I have defined the outsider as the consistent skeptic, a person who uses the same level of skepticism to evaluate all religious faiths.

Besides, this analogy simply does not work. This example is of an ordinary rather than an extraordinary claim, for one thing, which means that there is available evidence to an outsider that he is still alive. Once he is rescued there it is. Where is the evidence for one religious faith over others? Furthermore, no reasonable person says that if something is true there ought to be evidence for it. There are lots of things that no reasonable person should accept even if they are true, because the evidence is simply not there to think so. That’s why a murderer might get away with his crime if there is no evidence to indict him. I merely maintain that even if Christianity is true there is no reason to believe it as an outsider, just as there was no reason to believe this man was still alive as outsiders, and just as other religionists do to the religious faiths they reject, and that's good enough. It's all we have short of personally experiencing a miracle ourselves.

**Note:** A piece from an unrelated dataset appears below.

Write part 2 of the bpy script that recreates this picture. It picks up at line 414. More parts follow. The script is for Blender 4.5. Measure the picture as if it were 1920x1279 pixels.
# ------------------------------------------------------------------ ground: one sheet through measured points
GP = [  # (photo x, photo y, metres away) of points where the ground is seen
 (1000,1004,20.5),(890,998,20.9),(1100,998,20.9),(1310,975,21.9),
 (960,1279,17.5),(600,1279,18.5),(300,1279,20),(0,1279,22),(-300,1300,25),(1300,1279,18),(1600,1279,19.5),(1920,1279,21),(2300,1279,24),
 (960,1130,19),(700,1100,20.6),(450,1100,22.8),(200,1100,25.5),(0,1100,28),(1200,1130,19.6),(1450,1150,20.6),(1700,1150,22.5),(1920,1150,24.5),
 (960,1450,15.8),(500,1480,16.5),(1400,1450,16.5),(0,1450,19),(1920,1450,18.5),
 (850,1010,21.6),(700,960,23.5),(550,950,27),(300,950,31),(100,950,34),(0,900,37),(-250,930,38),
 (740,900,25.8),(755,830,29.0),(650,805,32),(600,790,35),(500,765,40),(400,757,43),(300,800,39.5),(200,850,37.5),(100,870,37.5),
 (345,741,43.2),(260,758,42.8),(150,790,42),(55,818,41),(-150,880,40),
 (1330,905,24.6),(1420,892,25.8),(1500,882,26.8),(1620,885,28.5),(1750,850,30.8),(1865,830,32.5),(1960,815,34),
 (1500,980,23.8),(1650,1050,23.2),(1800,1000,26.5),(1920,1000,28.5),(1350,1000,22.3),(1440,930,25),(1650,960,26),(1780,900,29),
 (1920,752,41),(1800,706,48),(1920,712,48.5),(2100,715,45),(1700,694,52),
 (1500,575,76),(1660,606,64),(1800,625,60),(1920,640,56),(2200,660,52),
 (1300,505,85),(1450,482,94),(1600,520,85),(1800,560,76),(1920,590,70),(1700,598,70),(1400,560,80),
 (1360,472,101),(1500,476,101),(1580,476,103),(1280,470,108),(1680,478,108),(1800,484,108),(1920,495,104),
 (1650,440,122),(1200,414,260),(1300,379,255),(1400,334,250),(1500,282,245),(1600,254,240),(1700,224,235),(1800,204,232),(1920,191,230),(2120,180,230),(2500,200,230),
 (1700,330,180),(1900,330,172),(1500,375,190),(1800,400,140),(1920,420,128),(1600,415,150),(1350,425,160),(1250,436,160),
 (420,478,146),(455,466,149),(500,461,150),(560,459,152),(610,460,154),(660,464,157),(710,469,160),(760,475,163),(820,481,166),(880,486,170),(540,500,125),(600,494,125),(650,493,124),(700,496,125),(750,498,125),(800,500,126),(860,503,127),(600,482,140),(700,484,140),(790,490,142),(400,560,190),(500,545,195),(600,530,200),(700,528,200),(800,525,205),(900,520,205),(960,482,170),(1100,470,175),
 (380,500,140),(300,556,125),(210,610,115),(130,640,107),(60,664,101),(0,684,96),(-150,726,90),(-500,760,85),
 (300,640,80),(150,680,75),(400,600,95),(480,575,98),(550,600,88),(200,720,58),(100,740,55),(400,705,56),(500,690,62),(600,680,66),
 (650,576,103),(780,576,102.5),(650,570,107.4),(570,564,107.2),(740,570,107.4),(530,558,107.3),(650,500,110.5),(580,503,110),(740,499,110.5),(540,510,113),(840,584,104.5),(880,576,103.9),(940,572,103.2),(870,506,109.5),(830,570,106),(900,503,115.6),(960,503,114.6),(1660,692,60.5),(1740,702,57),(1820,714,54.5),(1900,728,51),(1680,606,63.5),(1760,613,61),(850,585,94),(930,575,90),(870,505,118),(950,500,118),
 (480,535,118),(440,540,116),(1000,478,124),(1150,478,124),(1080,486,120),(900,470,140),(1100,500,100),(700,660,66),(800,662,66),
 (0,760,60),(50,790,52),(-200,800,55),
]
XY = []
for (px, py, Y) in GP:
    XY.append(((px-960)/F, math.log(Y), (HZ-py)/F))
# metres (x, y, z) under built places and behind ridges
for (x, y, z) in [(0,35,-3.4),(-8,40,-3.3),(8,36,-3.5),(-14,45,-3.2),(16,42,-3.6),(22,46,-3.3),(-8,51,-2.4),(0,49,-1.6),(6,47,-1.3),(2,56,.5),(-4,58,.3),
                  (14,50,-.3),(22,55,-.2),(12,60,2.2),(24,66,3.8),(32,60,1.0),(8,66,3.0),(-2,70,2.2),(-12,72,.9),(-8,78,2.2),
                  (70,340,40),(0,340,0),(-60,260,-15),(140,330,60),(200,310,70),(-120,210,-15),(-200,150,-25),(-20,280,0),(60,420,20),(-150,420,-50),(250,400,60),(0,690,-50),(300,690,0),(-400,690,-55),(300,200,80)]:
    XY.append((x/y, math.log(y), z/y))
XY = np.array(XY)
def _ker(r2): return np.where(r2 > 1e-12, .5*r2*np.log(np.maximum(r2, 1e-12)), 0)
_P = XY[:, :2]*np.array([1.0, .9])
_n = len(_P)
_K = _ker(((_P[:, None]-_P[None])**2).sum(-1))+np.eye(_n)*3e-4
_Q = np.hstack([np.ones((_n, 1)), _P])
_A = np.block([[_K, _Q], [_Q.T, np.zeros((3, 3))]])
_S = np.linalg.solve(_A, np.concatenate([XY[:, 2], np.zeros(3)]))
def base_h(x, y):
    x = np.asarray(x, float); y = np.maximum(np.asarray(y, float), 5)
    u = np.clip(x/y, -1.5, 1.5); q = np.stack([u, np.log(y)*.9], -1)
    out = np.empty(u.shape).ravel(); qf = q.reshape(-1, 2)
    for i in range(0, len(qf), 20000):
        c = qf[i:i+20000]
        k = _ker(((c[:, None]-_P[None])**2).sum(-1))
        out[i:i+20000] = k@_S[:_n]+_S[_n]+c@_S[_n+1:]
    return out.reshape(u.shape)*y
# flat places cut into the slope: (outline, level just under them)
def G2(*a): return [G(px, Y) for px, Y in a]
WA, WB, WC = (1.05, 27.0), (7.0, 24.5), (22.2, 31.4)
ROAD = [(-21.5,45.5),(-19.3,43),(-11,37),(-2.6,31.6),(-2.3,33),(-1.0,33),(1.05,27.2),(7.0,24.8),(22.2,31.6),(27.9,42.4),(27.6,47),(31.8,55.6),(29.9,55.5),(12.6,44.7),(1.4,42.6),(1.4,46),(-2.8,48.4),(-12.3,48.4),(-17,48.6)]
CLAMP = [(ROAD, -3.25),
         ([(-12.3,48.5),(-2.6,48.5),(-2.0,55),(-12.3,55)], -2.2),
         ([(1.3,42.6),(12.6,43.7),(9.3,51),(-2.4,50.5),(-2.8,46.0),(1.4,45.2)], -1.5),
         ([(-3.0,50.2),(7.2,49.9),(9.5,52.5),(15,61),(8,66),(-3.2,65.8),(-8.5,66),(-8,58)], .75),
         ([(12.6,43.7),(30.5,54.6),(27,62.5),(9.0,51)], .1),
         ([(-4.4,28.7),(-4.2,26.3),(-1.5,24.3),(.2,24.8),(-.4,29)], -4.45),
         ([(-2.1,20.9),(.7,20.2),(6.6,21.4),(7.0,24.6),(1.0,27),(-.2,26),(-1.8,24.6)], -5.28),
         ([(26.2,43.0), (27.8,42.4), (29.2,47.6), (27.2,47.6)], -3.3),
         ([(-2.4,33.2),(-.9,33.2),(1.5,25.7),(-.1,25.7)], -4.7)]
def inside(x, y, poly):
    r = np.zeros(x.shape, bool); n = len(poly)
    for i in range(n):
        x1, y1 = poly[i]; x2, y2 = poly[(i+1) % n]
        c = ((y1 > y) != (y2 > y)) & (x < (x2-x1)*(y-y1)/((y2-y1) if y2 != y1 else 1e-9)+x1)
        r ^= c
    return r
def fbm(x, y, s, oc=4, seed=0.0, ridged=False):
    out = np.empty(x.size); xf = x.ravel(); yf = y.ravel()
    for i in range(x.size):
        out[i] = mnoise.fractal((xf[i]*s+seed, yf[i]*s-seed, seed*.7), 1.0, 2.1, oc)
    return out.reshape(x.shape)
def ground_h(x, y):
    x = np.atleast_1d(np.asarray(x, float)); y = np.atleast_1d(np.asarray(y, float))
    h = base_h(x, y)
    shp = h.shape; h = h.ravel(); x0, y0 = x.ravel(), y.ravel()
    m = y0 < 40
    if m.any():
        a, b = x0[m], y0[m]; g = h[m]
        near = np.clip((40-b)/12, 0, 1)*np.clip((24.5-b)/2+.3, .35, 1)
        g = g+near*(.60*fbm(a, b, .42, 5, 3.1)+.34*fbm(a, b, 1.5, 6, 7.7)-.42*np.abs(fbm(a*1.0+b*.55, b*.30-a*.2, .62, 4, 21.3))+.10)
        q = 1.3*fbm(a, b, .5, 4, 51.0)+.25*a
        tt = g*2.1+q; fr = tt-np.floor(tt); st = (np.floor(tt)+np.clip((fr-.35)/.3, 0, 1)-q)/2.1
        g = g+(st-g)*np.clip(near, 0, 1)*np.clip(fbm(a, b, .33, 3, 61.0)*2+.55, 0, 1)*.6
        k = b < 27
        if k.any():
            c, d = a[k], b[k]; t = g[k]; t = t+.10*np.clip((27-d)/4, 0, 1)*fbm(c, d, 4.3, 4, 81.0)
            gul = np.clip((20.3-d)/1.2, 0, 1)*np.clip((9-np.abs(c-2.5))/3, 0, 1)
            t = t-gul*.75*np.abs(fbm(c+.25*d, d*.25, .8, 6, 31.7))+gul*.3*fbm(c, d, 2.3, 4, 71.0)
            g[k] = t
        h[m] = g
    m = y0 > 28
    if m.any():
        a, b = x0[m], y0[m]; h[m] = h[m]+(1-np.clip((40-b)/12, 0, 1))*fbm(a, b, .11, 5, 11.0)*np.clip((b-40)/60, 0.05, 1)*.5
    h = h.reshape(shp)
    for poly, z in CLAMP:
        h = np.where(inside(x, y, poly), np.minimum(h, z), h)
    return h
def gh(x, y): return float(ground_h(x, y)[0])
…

Perhaps we can do Loftus an intellectual charity.
This is always appreciated. Few people do this. It’s the intellectually respectful attitude toward an argument! However, given my response above his reformulation based on Stephen Maitzen’s argument does not express the OTF, and I said that in footnote # 5 in my chapter on it for The Christian Delusion. So while he says some interesting things I’ll not comment further except to point out that I have also responded to Steve Hays right here, and to Victor Reppert in my book and also right here.